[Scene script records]

****

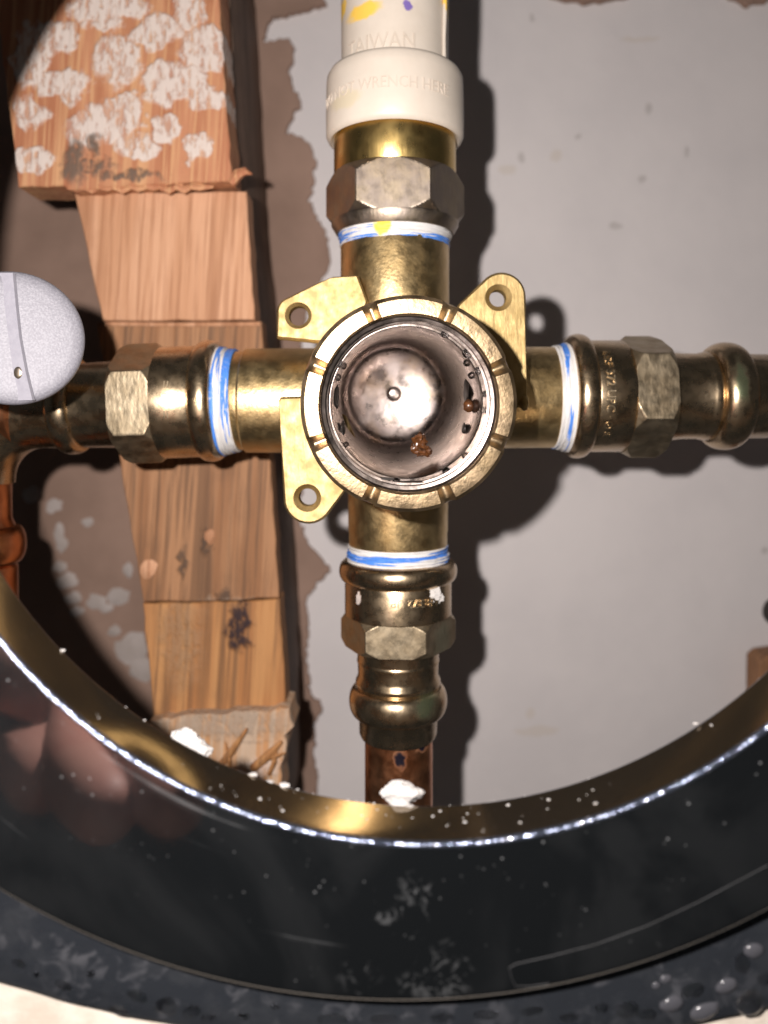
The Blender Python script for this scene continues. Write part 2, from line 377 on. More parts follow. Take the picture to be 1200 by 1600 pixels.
mesh('board', prism([(150, 504), (409, 502), (436, 934), (375, 938), (224, 941)], 212, 220, 1.2, 22), WOODC, t, 25)
mesh('ledge_fibre', tube([P(165, 506, 211.5), P(250, 507, 211.3), P(330, 507, 211.4), P(407, 506, 211.6)], .6, 6), WOODM, t)
mesh('chip', blob(P(328, 838, 211.8), 1.6, 2.2, .6, 5, .5, 2), WOODM, t)
mesh('chip', blob(P(232, 890, 211.8), 2.2, 2.6, .8, 8, .5, 2), WOODM, t)
t = thing('wood_block', 'orange wood block with a dark burn mark near its top', 'wood block', P(340, 1120, 211))
mesh('board', prism([(223, 943), (378, 940), (437, 936), (447, 1118), (240, 1126)], 211.2, 220.2, 1.2, 20), WOODD, t, 25)
t = thing('wood_block', 'frayed greyish wood end with splinters above the black rim', 'wood block', P(340, 1300, 207))
mesh('board', prism([(234, 1126), (330, 1116), (452, 1108), (459, 1135), (444, 1150), (447, 1175), (438, 1200), (442, 1330), (225, 1330)], 207, 220, 3.0, 12), WOODE, t, 25)
for a, b, rr in (((336, 1205), (386, 1138), .9), ((408, 1188), (446, 1176), .5), ((395, 1200), (440, 1158), 1.1), ((360, 1215), (352, 1160), .5), ((420, 1210), (432, 1170), .6)):
    mesh('splinter', tube([P(*a, 206), P((a[0] + b[0]) / 2 + 2, (a[1] + b[1]) / 2, 204.5), P(*b, 205.5)], [rr, rr, rr * .4], 6), WOODD, t)

STUDM = wood_mat('shaded_stud_wood', (.17, .105, .075), (.12, .075, .052), (.07, .044, .032), seed=.14)  # darkened to carry the shade on the right side of the blocks
t = thing('shaded_stud', 'added stud behind the pale wood blocks, darkened for their shaded side', 'stud', P(340, 1300, 246))
mesh('stud', prism([(60, -130), (150, 290), (190, 500), (255, 935), (265, 1330), (436, 1330), (437, 1120), (430, 935), (396, 490), (376, 295), (352, -130)], 219.5, B0, 1.5, 25), STUDM, t, 25)
# ---------------------------------------------------------------- pipes
ZP = 185.0; K = ZP / FOC                                  # photo pixels to mm at the pipes' depth
def prof_v(lst, y0): return [((y - y0) * K, r * K) for y, r in lst]
DN = -UP
def bead(c, half, r0, r1, n=12):
    return [(c + half * -math.cos(math.pi * i / n), r0 + (r1 - r0) * math.sin(math.pi * i / n) ** .8) for i in range(n + 1)]
# --- valve
t = valve = thing('shower_valve', 'cast brass shower valve body with open notched mouth in the middle', 'valve', P(625, 632, ZP))
def grain(t_, r, th): return r
mesh('port_stub', lathe(P(617, 380, ZP), DN, [(0, 76 * K), (0, 83.2 * K), (.5, 84.5 * K), (18, 84.5 * K), (24, 85 * K)], cap0=True), BRASS, t)
mesh('port_stub', lathe(P(622, 858, ZP), UP, [(0, 70 * K), (0, 75 * K), (.6, 76.5 * K), (4, 76.5 * K), (4.6, 77.6 * K), (21, 79 * K)], cap0=True), BRASS, t)
mesh('port_stub', lathe(P(366, 626, ZP), RT, [(0, 70 * K), (0, 75.5 * K), (.5, 77 * K), (2.6, 77 * K), (3.2, 81 * K), (23, 82 * K)], cap0=True), BRASS, t)
mesh('port_stub', lathe(P(872, 621, ZP), -RT, [(0, 70 * K), (0, 77 * K), (.6, 78.5 * K), (22, 80 * K)], cap0=True), BRASS, t)
# mouth: axis leans a little up and left going in
bo = P(640, 632.5, 141.5); fl = P(616, 616, 188); bax = (fl - bo).normalized()
NT = 22.5
def notch(t_, r, th):
    return r
ro = 20.2
def rimseg():
    """notched front ring, eight lands parted by shallow slots"""
    n = 480; vs, fs = [], []
    u = (UP - bax * UP.dot(bax)).normalized(); v = bax.cross(u)
    prof = [(2.2, 16.3, 0), (.5, 16.45, 1), (.05, 16.8, 1), (0, 18.2, 1), (.12, 19.35, 1), (.75, 20.1, 1), (3.2, 20.3, 0), (5.5, 20.0, 0), (7.5, 18.6, 0), (12, 18.2, 0), (30, 17.6, 0)]
    for t_, r, k in prof:
        for i in range(n):
            th = 360 * i / n
            dd = abs((th + 0) % 45 - 22.5)                   # degrees from a slot's middle
            s = max(0, 1 - (dd / 4.1) ** 2) if k else 0
            tt = t_ + s * 1.25
            rr = r - (s * .25 + .28 * (1 - math.cos(math.radians(((th + 22.5) % 45) - 22.5)) / 1) * 4) * (r > 19) + .05 * math.sin(th / 57.3 * 5) * (r > 17)
            a = math.radians(th)
            vs.append(bo + (bax * tt + (u * math.cos(a) + v * math.sin(a)) * rr) * MM)
    for j in range(len(prof) - 1):
        for i in range(n):
            k = (i + 1) % n; fs.append((j * n + i, j * n + k, (j + 1) * n + k, (j + 1) * n + i))
    return vs, fs
mesh('notched_ring', rimseg(), RIMB, t, 28)
mesh('sleeve', lathe(bo, bax, [(1.2, 16.4), (2.4, 16.2), (2.6, 15.6), (4.2, 15.6), (4.3, 15.2), (6.4, 15.1), (6.4, 14.75), (6.9, 14.55), (14, 13.6), (25, 13.1), (36, 12.9), (41, 12.85), (43, 12.7), (44, 12.5)], n=96), BORE, t, 25)
mesh('hub', lathe(bo, bax, [(29, 17.7), (42, 17.7), (54, 16.8), (60, 13), (62, 8)], cap1=True), BRASS, t)
mesh('bore_floor', lathe(bo, bax, [(43.8, 12.6), (44.4, 12.5), (45.6, 11.9), (46.6, 10.4), (47.3, 7.5), (47.7, 4), (47.8, 1.9), (47.4, 1.6), (47.25, .8), (47.2, .02)], n=72, cap1=True), FLOORM, t, 50)
bu = (UP - bax * UP.dot(bax)).normalized(); br = bax.cross(bu)
if br.dot(RT) < 0: br = -br
def in_bore(depth, rr, deg): a = math.radians(deg); return bo + (bax * depth + (br * math.cos(a) + bu * math.sin(a)) * rr) * MM
for dpt, rr, dg, sx, sh, sz in ((17, 13.25, 8, .5, 3.0, 3.6), (14, 13.5, -25, .4, 1.2, 2), (13, 13.65, 175, .5, 2.6, 2.6), (13, 13.65, 205, .5, 1.6, 2.4)):
    mesh('side_port', blob(in_bore(dpt, rr, dg), sx, sh, sz, dg, .35, 3), BLACKHOLE, t)
mesh('slot', blob(in_bore(4.9, 15.25, -108), 2.6, .35, .7, 2, .1, 2), BLACKHOLE, t)
mesh('slot', blob(in_bore(4.9, 15.2, -84), 3.6, .3, .7, 3, .1, 2), BLACKHOLE, t)
# mounting lugs
def lug(pts, hole, hr, z, th, cs):
    bm = bmesh.new()
    hc = P(*hole, z); n = 28
    out = [P(x, y, z) for x, y in pts]
    def ring(lst, off): return [bm.verts.new(p + AW * off * MM) for p in lst]
    cen = sum(out, Vector()) / len(out)
    o_in = [p + (cen - p).normalized() * .55 * MM for p in out]
    hol = [hc + (RT * math.cos(2 * math.pi * i / n) + UP * math.sin(2 * math.pi * i / n)) * MM for i in range(n)]
    def hl(r): return [hc + (p - hc) * r for p in hol]
    a = ring(o_in, 0); b = ring(out, .55); c = ring(out, th)
    h1 = ring(hl(hr + cs), 0); h2 = ring(hl(hr), cs * .8 + .1); h3 = ring(hl(hr), th)
    def bridge(p, q):
        for i in range(len(p)):
            k = (i + 1) % len(p); bm.faces.new((p[i], p[k], q[k], q[i]))
    bridge(a, b); bridge(b, c); bridge(h1, h2); bridge(h2, h3)
    for p, q in ((a, h1), (c, h3)):
        es = []
        for lst in (p, q):
            for i in range(len(lst)):
                e = bm.edges.get((lst[i], lst[(i + 1) % len(lst)])); es.append(e)
        bmesh.ops.triangle_fill(bm, edges=es, use_beauty=True)
    bm.verts.index_update()
    r = ([v.co.copy() for v in bm.verts], [tuple(v.index for v in f.verts) for f in bm.faces]); bm.free(); return r
def rnd_arc(cx, cy, r, a0, a1, n=12): return [(cx + r * math.cos(math.radians(a0 + (a1 - a0) * i / n)), cy - r * math.sin(math.radians(a0 + (a1 - a0) * i / n))) for i in range(n + 1)]
mesh('mounting_lug', lug(rnd_arc(784, 463, 38, 0, 138) + [(716, 476), (690, 520), (720, 600), (770, 640), (824, 636), (823, 560)], (779, 465), 1.85, 167, 4.2, 1.1), LUGB, t, 40)
mesh('mounting_lug', lug([(438, 620), (435, 626), (439, 700)] + rnd_arc(482, 780, 39, 180, 318, 12) + [(545, 760), (570, 720), (540, 650), (486, 618)], (480, 778), 1.95, 167, 4.2, 1.1), LUGB, t, 40)
mesh('mounting_lug', lug([(432, 528), (432, 500)] + rnd_arc(455, 487, 23, 180, 110, 6) + [(500, 440), (520, 432), (560, 430), (575, 470), (560, 530), (500, 535)], (466, 493), 2.2, 171, 4.0, .8), LUGB, t, 40)
mesh('casting_nub', blob(P(819, 630, 165), 1.1, 1.6, 1.2, 3, .2, 2), LUGB, t)
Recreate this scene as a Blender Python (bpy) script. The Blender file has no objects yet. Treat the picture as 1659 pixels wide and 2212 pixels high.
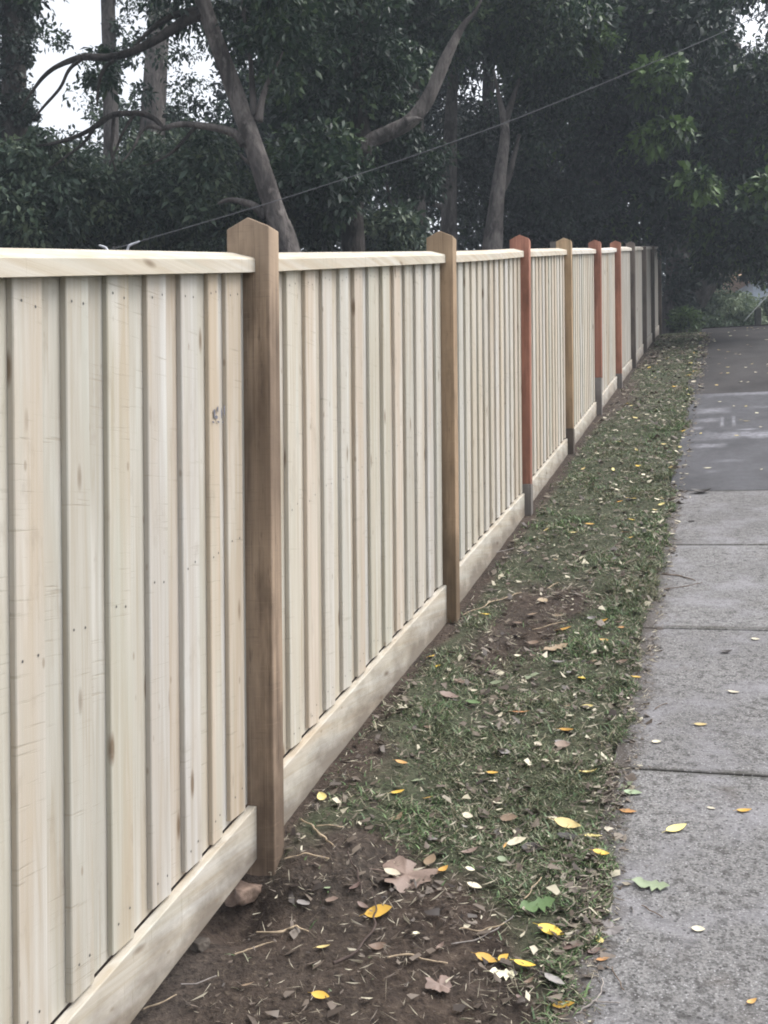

****

EXERCISE:
Include the first line of the records, the line containing "mesh('splinter', tube([P(*a, 206), P((a[0]", and every line between them, repeated exactly. Skip the pictures.

WRITTEN RESPONSE:
The Blender Python script for this scene continues. Write part 2, from line 377 on. More parts follow. Take the picture to be 1200 by 1600 pixels.
mesh('board', prism([(150, 504), (409, 502), (436, 934), (375, 938), (224, 941)], 212, 220, 1.2, 22), WOODC, t, 25)
mesh('ledge_fibre', tube([P(165, 506, 211.5), P(250, 507, 211.3), P(330, 507, 211.4), P(407, 506, 211.6)], .6, 6), WOODM, t)
mesh('chip', blob(P(328, 838, 211.8), 1.6, 2.2, .6, 5, .5, 2), WOODM, t)
mesh('chip', blob(P(232, 890, 211.8), 2.2, 2.6, .8, 8, .5, 2), WOODM, t)
t = thing('wood_block', 'orange wood block with a dark burn mark near its top', 'wood block', P(340, 1120, 211))
mesh('board', prism([(223, 943), (378, 940), (437, 936), (447, 1118), (240, 1126)], 211.2, 220.2, 1.2, 20), WOODD, t, 25)
t = thing('wood_block', 'frayed greyish wood end with splinters above the black rim', 'wood block', P(340, 1300, 207))
mesh('board', prism([(234, 1126), (330, 1116), (452, 1108), (459, 1135), (444, 1150), (447, 1175), (438, 1200), (442, 1330), (225, 1330)], 207, 220, 3.0, 12), WOODE, t, 25)
for a, b, rr in (((336, 1205), (386, 1138), .9), ((408, 1188), (446, 1176), .5), ((395, 1200), (440, 1158), 1.1), ((360, 1215), (352, 1160), .5), ((420, 1210), (432, 1170), .6)):
    mesh('splinter', tube([P(*a, 206), P((a[0] + b[0]) / 2 + 2, (a[1] + b[1]) / 2, 204.5), P(*b, 205.5)], [rr, rr, rr * .4], 6), WOODD, t)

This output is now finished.